白鷺館アニメ棟

放送中のアニメ作品について、アニメファン歴50年以上という鷺が軽いツッコミを交えて与太話

池袋ウエストゲートパーク 第4話「ワルツ・フォー・ベビー」

 うーん、切なさを秘めた話ではあるな。親から見た息子の姿と実の息子の姿にはズレがある。親父さんから見た息子の姿は「少しやんちゃなところはあるが、あれでも結構優しいところがある」だったんだが、周りから見た息子の姿は「気まぐれに暴力をふるいまくるどうしようないクズ」だったという。まあありがちです。親の欲目というやつですね。
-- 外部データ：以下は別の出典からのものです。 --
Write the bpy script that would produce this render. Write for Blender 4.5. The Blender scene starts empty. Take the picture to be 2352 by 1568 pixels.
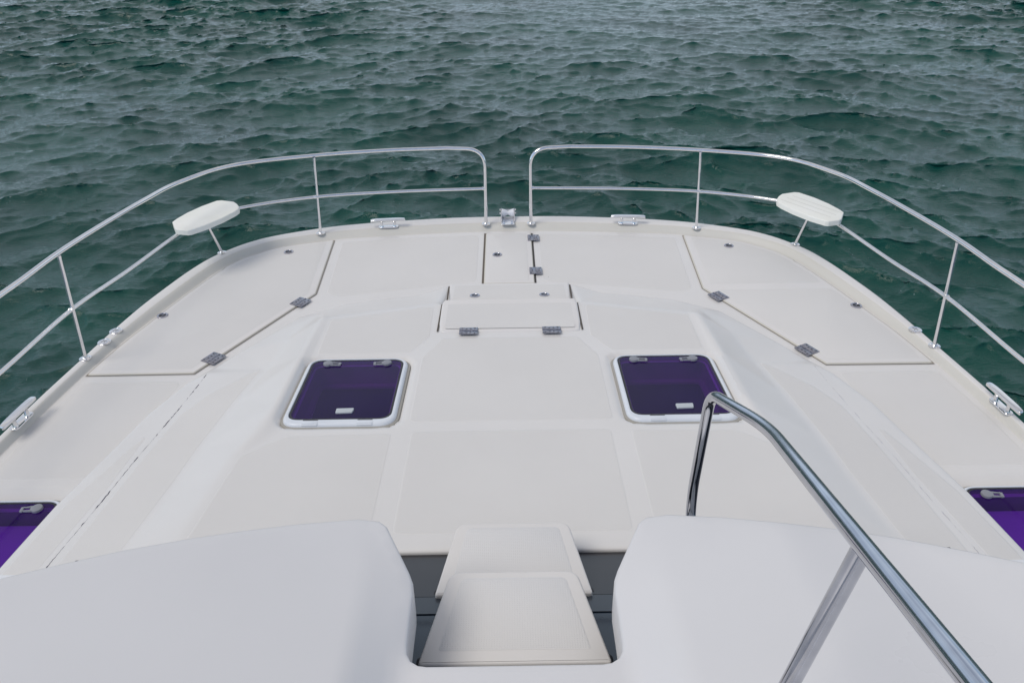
import bpy, math, random
import numpy as np
from mathutils import Vector, Matrix
from mathutils.geometry import delaunay_2d_cdt, tessellate_polygon
R = math.radians
S = bpy.context.scene
COL = S.collection

# ------------------------------------------------------------------ camera
cam = bpy.data.cameras.new('camera'); cam.sensor_width = 36.0
cam.lens = 36.0 * 1829.0 / 2352.0; cam.clip_start = 0.05; cam.clip_end = 20000
co = bpy.data.objects.new('camera', cam); COL.objects.link(co); S.camera = co
pit, rol, yaw = R(31.3), R(-0.759), R(0.1535)
fwd = Vector((math.sin(yaw) * math.cos(pit), math.cos(yaw) * math.cos(pit), -math.sin(pit)))
rgt = Vector((math.cos(yaw), -math.sin(yaw), 0)); up = rgt.cross(fwd)
r2 = rgt * math.cos(rol) + up * math.sin(rol); u2 = -rgt * math.sin(rol) + up * math.cos(rol)
M = Matrix((r2, u2, -fwd)).transposed().to_4x4(); M.translation = (0, 0, 3.0)
co.matrix_world = M

# ------------------------------------------------------------------ light, sky, exposure
SUN_EL, SUN_AZ = R(55), R(-122)          # azimuth clockwise from +Y (the bow)
W = bpy.data.worlds.new('World'); S.world = W; W.use_nodes = True
nt = W.node_tree; nt.nodes.clear(); N = nt.nodes.new; L = nt.links.new
out = N('ShaderNodeOutputWorld'); bg = N('ShaderNodeBackground'); bg.inputs[1].default_value = 0.1
sky = N('ShaderNodeTexSky'); sky.sky_type = 'NISHITA'; sky.sun_disc = False
sky.sun_elevation = SUN_EL; sky.sun_rotation = SUN_AZ; sky.air_density = 1.0; sky.dust_density = 1.0
tc = N('ShaderNodeTexCoord'); mp = N('ShaderNodeMapping'); mp.inputs['Scale'].default_value = (1, 1, 2.0); mp.inputs['Location'].default_value = (5, 5, 9)
n1 = N('ShaderNodeTexNoise'); n1.inputs['Scale'].default_value = 2.3; n1.inputs['Detail'].default_value = 8; n1.inputs['Roughness'].default_value = .6
cr = N('ShaderNodeMapRange'); cr.inputs[1].default_value = .36; cr.inputs[2].default_value = .60
cr.interpolation_type = 'SMOOTHSTEP'
n2 = N('ShaderNodeTexNoise'); n2.inputs['Scale'].default_value = 4.0; n2.inputs['Detail'].default_value = 6
rp = N('ShaderNodeValToRGB'); rp.color_ramp.elements[0].position = .3; rp.color_ramp.elements[1].position = .72
rp.color_ramp.elements[0].color = (3.9, 4.0, 4.4, 1); rp.color_ramp.elements[1].color = (7.5, 7.4, 7.35, 1)
mx = N('ShaderNodeMix'); mx.data_type = 'RGBA'
L(tc.outputs['Generated'], mp.inputs[0]); L(mp.outputs[0], n1.inputs[0]); L(mp.outputs[0], n2.inputs[0])
sp0 = N('ShaderNodeSeparateXYZ'); L(tc.outputs['Generated'], sp0.inputs[0])
ma = N('ShaderNodeMath'); ma.operation = 'MULTIPLY_ADD'; ma.inputs[1].default_value = .13; L(sp0.outputs[1], ma.inputs[0]); L(n1.outputs[0], ma.inputs[2])   # fewer clouds astern
L(ma.outputs[0], cr.inputs[0]); L(n2.outputs[0], rp.inputs[0])
L(cr.outputs[0], mx.inputs[0]); L(sky.outputs[0], mx.inputs[6]); L(rp.outputs[0], mx.inputs[7])
sep = N('ShaderNodeSeparateXYZ'); L(tc.outputs['Generated'], sep.inputs[0])
el = N('ShaderNodeMapRange'); el.inputs[1].default_value = .02; el.inputs[2].default_value = .75; el.interpolation_type = 'SMOOTHSTEP'; L(sep.outputs[2], el.inputs[0])
tn = N('ShaderNodeValToRGB'); tn.color_ramp.elements[0].color = (1.0, 1.20, 1.42, 1); tn.color_ramp.elements[1].color = (1.0, .975, .965, 1); L(el.outputs[0], tn.inputs[0])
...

ましてや父一人子一人で必死で育てたのならそうなるでしょう。

 客観的に見たら、暴力依存でどうしようもなかったクズが、一方的にカップルに絡んで暴力をふるった挙句に女に突き飛ばされてそれが原因で死んでしまったという、ハッキリ言って「自業自得」としか言いようがない状況で、周りの連中の反応も「あのクズが死んでくれてホッとした」というのが本音。何しろ内縁の妻でさえ「ホッとした」が最初の反応のようだから。ちなみにDV加害者が時折優しさを見せるのは、相手を逃がさないための手のようなものとも言います。結局はDV加害者も被害者に依存している部分があるので、被害者を逃がしてはいけないからとのこと。だから大抵の被害者は「ああ見えても、優しいところもあったのです」と大抵言うらしい。
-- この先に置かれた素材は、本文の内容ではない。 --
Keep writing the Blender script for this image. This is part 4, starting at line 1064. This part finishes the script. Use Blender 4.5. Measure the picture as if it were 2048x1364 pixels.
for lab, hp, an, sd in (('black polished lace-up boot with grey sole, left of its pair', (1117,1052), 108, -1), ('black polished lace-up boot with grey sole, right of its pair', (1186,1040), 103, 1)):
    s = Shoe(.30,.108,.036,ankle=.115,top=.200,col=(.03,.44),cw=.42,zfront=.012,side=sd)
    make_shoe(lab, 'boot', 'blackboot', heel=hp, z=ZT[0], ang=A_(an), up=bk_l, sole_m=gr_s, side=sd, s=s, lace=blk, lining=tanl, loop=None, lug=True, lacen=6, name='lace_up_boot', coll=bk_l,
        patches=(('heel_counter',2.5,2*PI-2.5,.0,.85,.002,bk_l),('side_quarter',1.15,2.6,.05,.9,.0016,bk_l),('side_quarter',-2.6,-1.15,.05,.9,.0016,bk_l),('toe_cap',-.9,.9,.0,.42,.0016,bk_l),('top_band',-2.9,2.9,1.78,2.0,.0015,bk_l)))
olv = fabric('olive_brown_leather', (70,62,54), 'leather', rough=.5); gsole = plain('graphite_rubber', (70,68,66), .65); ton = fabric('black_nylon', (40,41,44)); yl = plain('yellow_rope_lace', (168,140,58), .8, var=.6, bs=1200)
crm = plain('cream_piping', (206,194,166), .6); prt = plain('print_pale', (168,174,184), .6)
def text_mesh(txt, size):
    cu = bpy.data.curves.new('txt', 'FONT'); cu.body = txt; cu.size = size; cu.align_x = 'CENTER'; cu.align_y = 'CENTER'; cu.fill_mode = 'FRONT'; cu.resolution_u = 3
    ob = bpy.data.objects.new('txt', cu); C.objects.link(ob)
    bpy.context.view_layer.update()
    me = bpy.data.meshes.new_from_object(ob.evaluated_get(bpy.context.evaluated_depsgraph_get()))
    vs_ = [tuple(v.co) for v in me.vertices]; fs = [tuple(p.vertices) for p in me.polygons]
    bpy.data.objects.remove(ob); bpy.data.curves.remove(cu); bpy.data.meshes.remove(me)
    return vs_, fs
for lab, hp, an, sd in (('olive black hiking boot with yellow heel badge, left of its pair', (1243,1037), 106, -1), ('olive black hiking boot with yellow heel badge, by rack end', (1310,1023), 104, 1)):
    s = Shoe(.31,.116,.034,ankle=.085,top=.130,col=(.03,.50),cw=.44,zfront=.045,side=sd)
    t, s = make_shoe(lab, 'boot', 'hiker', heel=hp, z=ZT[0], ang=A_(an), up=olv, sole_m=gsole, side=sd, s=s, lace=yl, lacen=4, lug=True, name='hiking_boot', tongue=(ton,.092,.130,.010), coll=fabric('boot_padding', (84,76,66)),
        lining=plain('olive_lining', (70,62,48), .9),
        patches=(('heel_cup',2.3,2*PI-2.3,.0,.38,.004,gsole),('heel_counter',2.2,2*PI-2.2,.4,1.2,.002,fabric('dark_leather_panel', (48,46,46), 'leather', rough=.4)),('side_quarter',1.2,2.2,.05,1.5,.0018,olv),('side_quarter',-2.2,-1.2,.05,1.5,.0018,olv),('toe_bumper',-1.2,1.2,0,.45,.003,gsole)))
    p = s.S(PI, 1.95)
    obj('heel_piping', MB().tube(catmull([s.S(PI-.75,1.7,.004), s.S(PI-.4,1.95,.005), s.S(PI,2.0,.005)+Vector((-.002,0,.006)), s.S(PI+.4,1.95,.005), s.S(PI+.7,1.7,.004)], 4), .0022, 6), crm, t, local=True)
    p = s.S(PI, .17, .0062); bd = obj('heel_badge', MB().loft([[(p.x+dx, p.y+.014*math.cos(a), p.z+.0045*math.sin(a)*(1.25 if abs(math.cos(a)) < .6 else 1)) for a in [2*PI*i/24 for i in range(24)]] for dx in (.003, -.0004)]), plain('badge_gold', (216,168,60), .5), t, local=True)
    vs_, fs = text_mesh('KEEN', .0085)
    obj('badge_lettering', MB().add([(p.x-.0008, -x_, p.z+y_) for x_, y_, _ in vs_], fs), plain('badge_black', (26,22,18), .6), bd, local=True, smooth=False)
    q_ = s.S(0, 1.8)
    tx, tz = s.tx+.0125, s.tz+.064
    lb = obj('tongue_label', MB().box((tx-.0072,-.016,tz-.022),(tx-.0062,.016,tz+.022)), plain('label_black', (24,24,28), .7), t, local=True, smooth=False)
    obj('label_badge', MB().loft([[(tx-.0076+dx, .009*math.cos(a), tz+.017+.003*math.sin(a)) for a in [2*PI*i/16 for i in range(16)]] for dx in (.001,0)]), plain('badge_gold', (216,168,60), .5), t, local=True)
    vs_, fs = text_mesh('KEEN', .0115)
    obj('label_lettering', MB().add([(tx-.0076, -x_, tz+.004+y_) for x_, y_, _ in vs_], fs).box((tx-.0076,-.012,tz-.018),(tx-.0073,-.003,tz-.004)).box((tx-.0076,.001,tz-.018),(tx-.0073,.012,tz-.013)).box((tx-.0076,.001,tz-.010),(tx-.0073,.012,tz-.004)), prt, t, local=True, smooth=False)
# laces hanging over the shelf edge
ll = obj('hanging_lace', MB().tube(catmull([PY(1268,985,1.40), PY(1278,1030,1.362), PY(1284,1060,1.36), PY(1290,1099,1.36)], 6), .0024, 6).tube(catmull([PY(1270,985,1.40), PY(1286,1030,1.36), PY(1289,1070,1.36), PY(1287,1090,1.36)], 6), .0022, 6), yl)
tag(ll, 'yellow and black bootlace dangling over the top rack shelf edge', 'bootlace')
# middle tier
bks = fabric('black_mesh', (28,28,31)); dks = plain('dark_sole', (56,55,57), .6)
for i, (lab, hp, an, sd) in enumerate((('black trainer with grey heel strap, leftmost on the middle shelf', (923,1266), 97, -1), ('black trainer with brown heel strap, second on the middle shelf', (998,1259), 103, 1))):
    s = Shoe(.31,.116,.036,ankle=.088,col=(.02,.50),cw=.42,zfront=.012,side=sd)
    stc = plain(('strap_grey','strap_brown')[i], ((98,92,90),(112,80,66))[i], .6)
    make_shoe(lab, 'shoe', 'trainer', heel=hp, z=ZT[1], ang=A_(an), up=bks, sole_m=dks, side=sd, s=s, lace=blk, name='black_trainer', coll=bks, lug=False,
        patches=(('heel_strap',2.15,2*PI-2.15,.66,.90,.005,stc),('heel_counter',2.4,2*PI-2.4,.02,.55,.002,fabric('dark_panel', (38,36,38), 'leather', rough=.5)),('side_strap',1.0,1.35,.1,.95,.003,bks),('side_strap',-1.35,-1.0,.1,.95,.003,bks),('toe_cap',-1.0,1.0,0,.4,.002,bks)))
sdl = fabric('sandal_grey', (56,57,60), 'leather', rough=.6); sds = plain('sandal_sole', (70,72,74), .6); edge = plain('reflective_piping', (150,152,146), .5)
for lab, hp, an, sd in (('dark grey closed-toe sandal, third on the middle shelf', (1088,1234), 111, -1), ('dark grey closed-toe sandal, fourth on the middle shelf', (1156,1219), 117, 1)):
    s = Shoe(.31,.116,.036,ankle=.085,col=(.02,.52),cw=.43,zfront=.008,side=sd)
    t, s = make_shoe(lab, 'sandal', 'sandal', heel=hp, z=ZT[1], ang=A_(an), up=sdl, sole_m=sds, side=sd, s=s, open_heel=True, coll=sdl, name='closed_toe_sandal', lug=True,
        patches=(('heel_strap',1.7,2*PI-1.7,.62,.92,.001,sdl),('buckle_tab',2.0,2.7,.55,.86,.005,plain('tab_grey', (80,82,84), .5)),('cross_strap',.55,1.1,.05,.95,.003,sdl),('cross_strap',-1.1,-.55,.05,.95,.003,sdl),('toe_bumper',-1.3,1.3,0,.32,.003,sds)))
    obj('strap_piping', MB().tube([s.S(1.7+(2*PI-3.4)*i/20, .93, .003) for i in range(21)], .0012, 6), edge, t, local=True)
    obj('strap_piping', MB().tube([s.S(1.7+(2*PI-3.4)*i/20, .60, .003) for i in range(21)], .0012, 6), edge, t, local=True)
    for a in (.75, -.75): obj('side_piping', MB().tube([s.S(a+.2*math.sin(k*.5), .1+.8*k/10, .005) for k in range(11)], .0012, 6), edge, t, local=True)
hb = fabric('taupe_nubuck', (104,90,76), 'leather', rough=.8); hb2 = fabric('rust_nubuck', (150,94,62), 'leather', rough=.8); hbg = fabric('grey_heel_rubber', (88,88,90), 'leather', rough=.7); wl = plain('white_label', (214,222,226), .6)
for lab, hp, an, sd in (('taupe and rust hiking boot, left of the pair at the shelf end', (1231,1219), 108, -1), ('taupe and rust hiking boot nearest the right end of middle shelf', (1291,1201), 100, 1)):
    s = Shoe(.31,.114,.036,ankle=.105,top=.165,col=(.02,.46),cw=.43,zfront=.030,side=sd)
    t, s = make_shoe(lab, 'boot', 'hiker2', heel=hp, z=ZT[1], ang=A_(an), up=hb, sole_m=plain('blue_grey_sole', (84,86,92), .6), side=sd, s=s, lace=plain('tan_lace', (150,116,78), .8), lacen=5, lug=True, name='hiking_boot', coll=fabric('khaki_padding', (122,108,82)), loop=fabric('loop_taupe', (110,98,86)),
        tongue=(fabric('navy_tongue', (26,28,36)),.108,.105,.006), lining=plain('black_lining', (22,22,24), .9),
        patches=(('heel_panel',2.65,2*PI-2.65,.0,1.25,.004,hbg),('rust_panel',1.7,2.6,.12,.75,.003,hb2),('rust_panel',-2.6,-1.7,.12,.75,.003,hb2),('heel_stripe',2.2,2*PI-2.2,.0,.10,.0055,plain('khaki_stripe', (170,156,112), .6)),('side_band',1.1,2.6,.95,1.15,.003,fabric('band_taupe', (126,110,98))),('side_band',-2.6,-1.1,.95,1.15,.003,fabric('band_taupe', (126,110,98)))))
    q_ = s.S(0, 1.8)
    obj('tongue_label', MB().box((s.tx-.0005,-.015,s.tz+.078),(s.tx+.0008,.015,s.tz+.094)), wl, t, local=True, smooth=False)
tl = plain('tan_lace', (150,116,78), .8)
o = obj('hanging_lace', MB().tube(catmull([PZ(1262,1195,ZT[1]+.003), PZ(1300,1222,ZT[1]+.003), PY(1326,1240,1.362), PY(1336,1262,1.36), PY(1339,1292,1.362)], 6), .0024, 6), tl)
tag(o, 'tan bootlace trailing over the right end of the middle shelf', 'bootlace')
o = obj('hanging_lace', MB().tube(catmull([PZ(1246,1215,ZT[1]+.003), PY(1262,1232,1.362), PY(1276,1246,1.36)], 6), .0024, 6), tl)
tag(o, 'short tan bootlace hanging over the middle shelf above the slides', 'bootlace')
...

 親の欲目というのは仕方ないもので、大昔にも擁護の余地のない全く殺人(リンチ殺人だったと思う)をしたクズな犯人を、「あの子は昔からちょっとやんちゃなところはあったけど」と表現してしまったダメ親もいました(今だったらネットで袋叩きにされるところ)。親「やんちゃだけど良いところもある子」→世間の評価「この世に存在していることさえが間違いの根っからのクズ」ということはよくありますので。

 

 それにしてもマコトという男は根っからのお節介男のようです。この作品のパターンって、マコトが何らかのいきさつでお節介を焼き、それをタカシに相談、ジーボーイズが乗り出して一件落着ってパターンばかり。ただ今回に関してはマコト自身が、本当に自分のやったことが正解だったのかに疑問を持ってます。親父さんの反応が冷静だったから(あのダメ息子の父親にしては出来た人です)マコトにとっての救いになりましたが、そうでなかったら「余計なことをしてしまった」とマコトにとってもトラウマになりかねない事例。
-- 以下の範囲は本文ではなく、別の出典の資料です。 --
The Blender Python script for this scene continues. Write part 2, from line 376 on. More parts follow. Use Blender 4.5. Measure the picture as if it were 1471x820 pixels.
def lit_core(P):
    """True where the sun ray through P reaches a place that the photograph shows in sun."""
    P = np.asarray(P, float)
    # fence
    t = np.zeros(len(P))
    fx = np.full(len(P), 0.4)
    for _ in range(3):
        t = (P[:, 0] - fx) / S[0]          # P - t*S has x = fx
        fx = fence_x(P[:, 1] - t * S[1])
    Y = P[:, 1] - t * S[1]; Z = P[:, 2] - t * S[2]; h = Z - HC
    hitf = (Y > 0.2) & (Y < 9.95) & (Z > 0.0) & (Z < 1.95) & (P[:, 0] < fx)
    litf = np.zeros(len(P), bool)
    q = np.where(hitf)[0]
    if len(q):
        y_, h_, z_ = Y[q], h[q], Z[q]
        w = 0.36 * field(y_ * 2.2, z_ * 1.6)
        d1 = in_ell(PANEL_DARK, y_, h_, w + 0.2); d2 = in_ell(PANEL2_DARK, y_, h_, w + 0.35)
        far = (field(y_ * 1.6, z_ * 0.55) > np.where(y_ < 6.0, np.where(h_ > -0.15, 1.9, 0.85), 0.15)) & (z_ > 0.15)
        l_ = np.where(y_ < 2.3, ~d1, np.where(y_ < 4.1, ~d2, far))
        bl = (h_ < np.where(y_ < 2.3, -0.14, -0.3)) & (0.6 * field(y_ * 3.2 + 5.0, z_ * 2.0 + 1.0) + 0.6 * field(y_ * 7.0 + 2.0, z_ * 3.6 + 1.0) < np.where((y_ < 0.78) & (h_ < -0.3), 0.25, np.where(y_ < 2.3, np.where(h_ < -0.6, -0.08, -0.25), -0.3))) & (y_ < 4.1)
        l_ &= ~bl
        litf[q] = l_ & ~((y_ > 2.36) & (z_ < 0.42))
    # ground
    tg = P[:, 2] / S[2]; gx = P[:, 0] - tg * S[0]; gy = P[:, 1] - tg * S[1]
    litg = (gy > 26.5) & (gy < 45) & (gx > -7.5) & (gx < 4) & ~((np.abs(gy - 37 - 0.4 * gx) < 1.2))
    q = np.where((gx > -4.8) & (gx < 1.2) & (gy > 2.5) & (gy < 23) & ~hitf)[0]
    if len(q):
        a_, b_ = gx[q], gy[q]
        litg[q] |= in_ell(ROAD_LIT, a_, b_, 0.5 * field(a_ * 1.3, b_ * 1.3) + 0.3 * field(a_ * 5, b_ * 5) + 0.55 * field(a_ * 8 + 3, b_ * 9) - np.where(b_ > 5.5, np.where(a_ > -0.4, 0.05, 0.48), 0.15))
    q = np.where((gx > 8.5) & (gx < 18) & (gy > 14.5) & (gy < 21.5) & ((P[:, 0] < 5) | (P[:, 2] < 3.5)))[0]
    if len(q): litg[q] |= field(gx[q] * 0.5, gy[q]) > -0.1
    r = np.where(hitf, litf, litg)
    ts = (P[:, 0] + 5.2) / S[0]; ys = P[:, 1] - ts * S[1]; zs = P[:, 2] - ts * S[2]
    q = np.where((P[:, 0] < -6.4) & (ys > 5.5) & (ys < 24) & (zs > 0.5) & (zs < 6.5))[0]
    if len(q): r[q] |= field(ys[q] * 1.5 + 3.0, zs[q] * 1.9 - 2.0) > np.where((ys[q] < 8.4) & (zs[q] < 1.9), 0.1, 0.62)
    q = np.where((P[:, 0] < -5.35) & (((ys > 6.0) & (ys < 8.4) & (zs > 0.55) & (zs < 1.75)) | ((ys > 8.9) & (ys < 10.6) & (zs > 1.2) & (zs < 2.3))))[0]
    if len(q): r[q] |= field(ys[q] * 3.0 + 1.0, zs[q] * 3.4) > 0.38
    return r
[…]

 それと30分という尺だから仕方ないのかもしれないが、いつも事件解決は極めてあっさりしていて、今回も謎のあるらしき女性がいるなと思っていたら最後に突然自首してきてすべてが解決という「安直な」オチ。まあ事件解決が作品の目的でなく、その過程で描き出す主人公周辺の人間ドラマを見せるのが作品の主眼ですからそうなるんでしょうけど。もっともそこで描き出される人間ドラマはそう深いものでもありませんが。全体的に味付けがライトですね。あの息子がああいうクズな人間に落ちた背景をもう少し描けばさらに深い話になるのですが、まあ30分の話ではそこまで深めるのは無理。だから息子の真の姿を知らなかった痛い親父さんの話ってだけになってしまっている。あのクズ息子が内心に抱えていた寂しさとか悲しさとかも滲んできたら、もう少し深みが出たんだが、まあそれだと尺が今の倍は必要だし、作者もそこまで描き切る気はなかったんだろう。